Recession spreads to Japan, IMF needs more money
November 18, 2008 00:00:00
LONDON/TOKYO, Nov 17 (Reuters): Japan became the latest major economy to fall into recession Monday with France close behind, and the International Monetary Fund (IMF) said it needed at least 100-billion-dollar to fight the billowing economic crisis enveloping the world.
The US Senate, meanwhile, was to begin debating a bailout for the battered US auto industry later in the day. Germany was to hold talks with General Motors unit Opel.
In something of a surprise, Japan slid into its first recession in seven years in the third quarter as the financial crisis curbed demand for Japanese exports.
The 0.1 per cent contraction in the world's second-largest economy in July-September was worse that consensus forecasts.
The Eurozone is also in formal recession, with two consecutive quarters of contraction, Britain and the United States are on the brink and China is slowing sharply.
Britain's main employers group forecast Monday that unemployment could rise to almost three million by 2010 while France's central bank said that the French economy should contract 0.5 per cent in the fourth quarter.
Policymakers have little doubt that their economies have not finished declining.
"We need to bear in mind that (our) economic conditions could worsen further as the US and European financial crisis deepens, worries of economic downturn heighten and stock and foreign exchange markets make big swings," Japanese Economy Minister Kaoru Yosano told a news conference.
IMF Managing Director Dominique Strauss-Kahn told the BBC that his organisation was likely to need at least $100 billion in extra funding over the next six months in order to help countries out of the mire.
Financial markets continued to shudder under the joint strain of declining economies and ructions in the financial system. Oil fell more than $1 to below $56 a barrel and MSCI's main world stock index was down half a per cent for a 46-per cent year-to-date loss.
Leaders of the world's 20 largest economies, meeting in Washington over the weekend, agreed on a host of steps to rescue the global economy.

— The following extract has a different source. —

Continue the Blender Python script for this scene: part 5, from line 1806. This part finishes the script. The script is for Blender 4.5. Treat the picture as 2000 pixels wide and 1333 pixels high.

But they left it to individual governments to tailor their response to their own circumstances and troubled industries.
The post-meeting statement from the group of major industrialised and developing countries contained a laundry list of reform pledges aimed at soothing volatile markets and calming consumers' worries.
"This weekend's Group of Twenty (G20) summit failed to deliver any new stimulus measures to rescue the world economy from the current recession, but at least it avoided the knee-jerk responses (such as rushed regulation) that would have made things worse," Julian Jessop at London-based Capital Economics said in a report.
"This weekend's G20 summit failed to deliver any new stimulus measures to rescue the world economy from the current recession, but at least it avoided the knee-jerk responses (such as rushed regulation) that would have made things worse," Julian Jessop at London-based Capital Economics said in a report.
The G20 statement said that all financial markets, products and participants would be subject to supervision, vowed tougher accounting rules, a review of compensation practices and greater cooperation between national regulators. Even the long-running Doha round of free-trade talks was given a new lease on life.